Sports icon William Felton Russell, died peacefully on Sunday with his wife, Jeannine and family by his side. He was 88.
“With the death of Bill Russell we have lost an iconic Olympic champion and one of the greatest basketball players in history. He always stood up for the Olympic values. My thoughts are with his family, his friends and the basketball community,” said International Olympic Committee (IOC) President Thomas Bach.
The Olympics were important to Bill Russell. Russell delayed his NBA career and turned down a lucrative contract from the Harlem Globetrotters for the opportunity to participate in the Melbourne 1956 Olympics.
Avery Brundage, who was head of the IOC at the time, argued Russell had already signed a professional sport contract and was no longer an amateur sportsman, but Russell prevailed and was able to play in the Melbourne Olympics.
“Ever since I was a kid, there were social and physical icons that I always heard about. And you think of these things in awe. And when I got to the age where I qualified for the Olympics, I wanted to go,” Russell said. “Then, the honor of the Olympics was to compete. Not to win, but to compete. I really wanted that. If I hadn’t made that Olympic basketball team, I was going to participate in the high jump. I was ranked second in the country in the high jump, so either way, I was going to Melbourne. I wanted to be a part of that Olympic experience.”

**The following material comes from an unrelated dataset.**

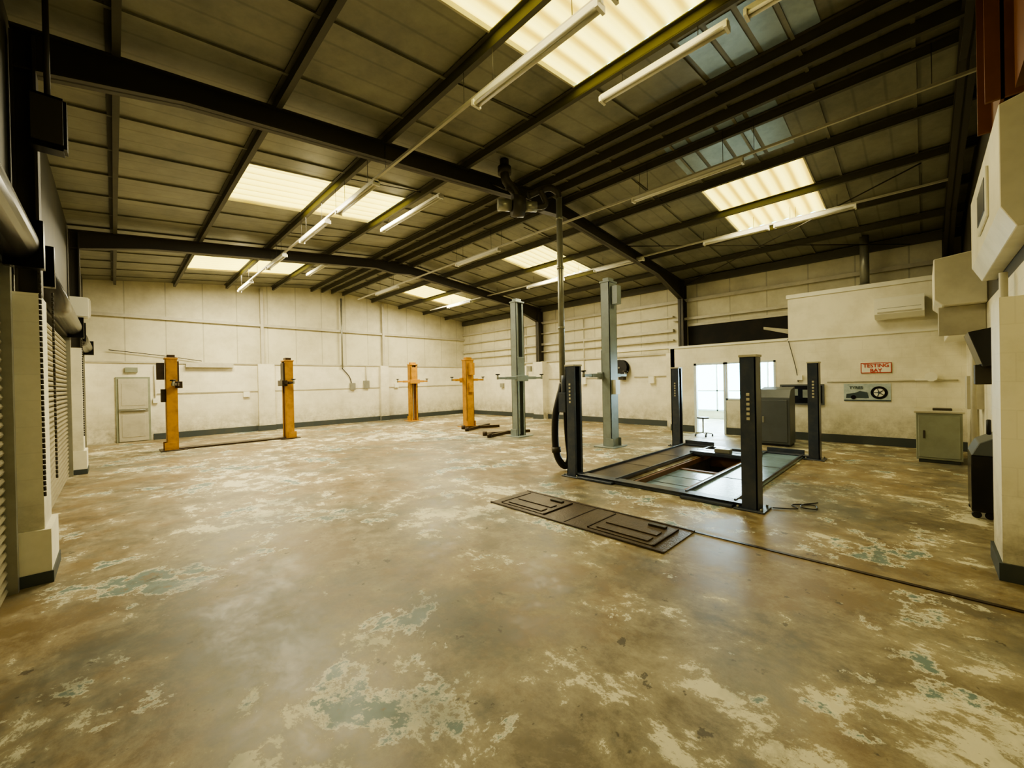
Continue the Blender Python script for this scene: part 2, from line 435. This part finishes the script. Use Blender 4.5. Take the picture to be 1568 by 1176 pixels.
b.box(XO-.02,XO+.1,4.88,4.95,0,2.1,'glassy');b.box(XO-.02,XO+.1,4.06,4.95,2.04,2.1,'glassy')
b.box(XO-.02,XO+.1,4.06,4.11,0,2.1,'glassy')
b.done()
b=B('wall_lobby')
b.box(XW+.2,17.6,8.6,8.75,0,2.8,'white');b.box(XW+.2,17.6,.9,1.05,0,2.8,'white');b.box(XW,17.6,.9,8.75,2.7,2.8,'white')
b.box(17.5,17.6,.9,8.75,0,.3,'white')
b.done()
b=B('window_2')
for y in (1.08,2.2,3.3,4.1,4.9,5.9,6.8,7.6,8.5): b.box(17.45,17.55,y-.03,y+.03,.3,2.7,'glassy')
for z in (.3,1.1,2.2,2.63): b.box(17.45,17.55,1.0,8.6,z,z+.06,'glassy')
b.done()
b=B('testing_bay_sign')
b.box(XO-.02,XO,.52,1.06,1.69,1.93,'clean')
for y0,y1,z0,z1 in ((.52,1.06,1.69,1.705),(.52,1.06,1.915,1.93),(.52,.535,1.69,1.93),(1.045,1.06,1.69,1.93)): b.box(XO-.024,XO-.018,y0,y1,z0,z1,'red')
sg=b.done()
def text(t,y,z,sz,m,par):
    cu=bpy.data.curves.new('lettering','FONT');cu.body=t;cu.size=sz;cu.align_x='CENTER';cu.extrude=.001;cu.offset=.002;cu.materials.append(M[m])
    o=bpy.data.objects.new('lettering',cu);S.collection.objects.link(o);o.parent=par
    o.matrix_world=Matrix.Translation((XO-.026,y,z))@Matrix(((0,0,-1,0),(-1,0,0,0),(0,1,0,0),(0,0,0,1)))
text('TESTING',.79,1.825,.115,'red',sg);text('BAY',.79,1.712,.115,'red',sg)
# tyre poster
b=B('tyre_poster');b.box(XO-.015,XO,.54,1.38,1.03,1.44,'poster')
b.box(XO-.02,XO-.014,.54,1.38,1.03,1.06,'ink')
b.cyl((XO-.022,.74,1.23),(XO-.014,.74,1.23),.15,'screen',32);b.cyl((XO-.025,.74,1.23),(XO-.014,.74,1.23),.095,'clean',32)
b.cyl((XO-.028,.74,1.23),(XO-.014,.74,1.23),.03,'ink')
for k in range(5):
    a=k*2*math.pi/5;b.cyl((XO-.027,.74,1.23),(XO-.027,.74+.09*math.cos(a),1.23+.09*math.sin(a)),.01,'ink',6)
b.prism([(.92,1.10),(.95,1.24),(1.08,1.27),(1.18,1.22),(1.33,1.20),(1.34,1.10)],'x',XO-.02,XO-.014,'ink')
b.cyl((XO-.022,1.2,1.12),(XO-.014,1.2,1.12),.05,'screen')
ps=b.done();text('TYRES',1.15,1.32,.09,'ink',ps)
b=B('notice_board');b.box(XO-.05,XO,1.76,2.7,.92,1.44,'dgrey');b.box(XO-.055,XO-.045,1.8,2.66,.96,1.40,'screen')
b.box(XO-.065,XO-.05,1.9,2.2,1.1,1.3,'bluegrey');b.box(XO-.065,XO-.05,2.3,2.5,1.15,1.32,'bluegrey');b.done()
b=B('office_conduit');b.tube([(XO-.02,1.7,1.5),(XO-.02,-.5,1.5)],.015,'rail',sub=1)
b.tube([(XO-.02,2.5,2.6),(XO-.02,2.35,1.9),(XO-.02,2.3,1.5)],.008,'black')
b.box(XO-.08,XO,2.2,2.32,1.55,1.67,'clean')
b.cyl((XO-.12,-.1,1.58),(XO,-.1,1.58),.1,'clean',20,.05);b.box(XO-.05,XO,-.2,.15,1.5,1.54,'clean')
b.done()
b=B('air_conditioner')
b.prism([(XO-.40,3.0),(XO-.40,3.3),(XO-.34,3.37),(XO-.05,3.37),(XO-.05,2.90),(XO-.30,2.90)],'y',-.02,.78,'clean')
b.box(XO-.41,XO-.395,.03,.73,3.02,3.05,'rail');b.box(XO-.405,XO-.395,.03,.73,3.12,3.125,'dgrey');b.done(.01)
b=B('flue_pipe');b.cyl((13.2,1.0,3.78),(13.2,1.0,zs(13.2)),.09,'galv',20);b.cyl((13.2,1.0,3.78),(13.2,1.0,3.88),.12,'galv',20);b.done()
b=B('extraction_housing')
b.prism([(YN,2.75),(-.50,2.75),(-.42,2.92),(-.42,3.70),(YN,3.76)],'x',4.87,7.5,'white')
b.box(5.6,6.4,-.42,-.40,3.05,3.5,'clean');b.box(5.68,6.32,-.405,-.395,3.12,3.43,'black')
b.done(.01)
b=B('shutter_hood')
b.prism([(YN,2.62),(-.2,2.62),(-.11,2.72),(-.11,3.3),(YN,3.36)],'x',8.5,9.9,'white');b.box(8.7,8.75,YN,-.15,2.2,2.62,'rail')
b.done(.01)
b=B('wall_duct');b.box(9.9,12.5,YN,-.3,2.3,2.6,'clean');b.done(.01)
b=B('oxide_column')
b.box(4.95,5.6,-.46,-.44,3.78,5.25,'rust');b.box(4.95,4.98,YN,-.36,3.78,5.25,'rust');b.box(5.57,5.6,YN,-.36,3.78,5.25,'rust');b.box(3.0,4.86,YN,-.5,3.78,5.1,'rust');b.done()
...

Russell captained the 1956 U.S. men’s basketball team in Australia. The 1956 squad still stands as the most dominant team in Olympic history - winning by an average of 53.5 points per game. The team went 8-0 and defeated the Soviet Union 89–55 in the gold medal final. Russell led the U.S. with a team-high 14.1 points per game.
It was the United States’ fourth consecutive gold medal in men’s basketball since the sport was introduced to Olympic Games competition at the Berlin 1936 Olympic Games.
“The gold medal is very, very, very precious to me,” Russell said in an interview for NBC’s Olympic Show in 1999. “In terms of trophies and things, it’s probably my most prized possession.”
‘Trophies and things’ - were just that to Bill Russell.
Although his long list of accolades reads like fiction - 13x NBA champ (2 as a coach), 5x league MVP, 2x NCAA champ, Presidential Medal of Freedom and the first black head coach of a North American pro sports franchise - what mattered was character and the journey of achievement.
“To me, the most important part of winning is joy. You can win without joy, but winning that’s joyless is like eating in a four-star restaurant when you’re not hungry. Joy is a current of energy in your body, like chlorophyll or sunlight, that fills you up and makes you naturally want to do your best.”
As a black pioneer on many societal fronts - racism shaped his lifelong paradigm as a team player, about which Russell said:
“At that time it was never acceptable that a black player was the best. That did not happen ... My junior year in college, I had what I thought was the one of the best college seasons ever. We won 28 out of 29 games. We won the National Championship. I was the MVP at the Final Four. I was first team All American. I averaged over 20 points and over 20 rebounds, and I was the only guy in college blocking shots. So after the season was over, they had a Northern California banquet, and they picked another center as Player of the Year in Northern California. Well, that let me know that if I were to accept these as the final judges of my career I would die a bitter old man.”
Russell’s self awareness, selflessness and humility helped shape his career. When he was named the first black head coach of a pro sports franchise he stated:
“What’s more important than who’s going to be the first black manager is who’s going to be the first black sports editor of the New York Times.”
Russell’s holistic approach in competition was how he affected the collective impact on winning.
“The most important measure of how good a game I played was how much better I’d made my teammates play.”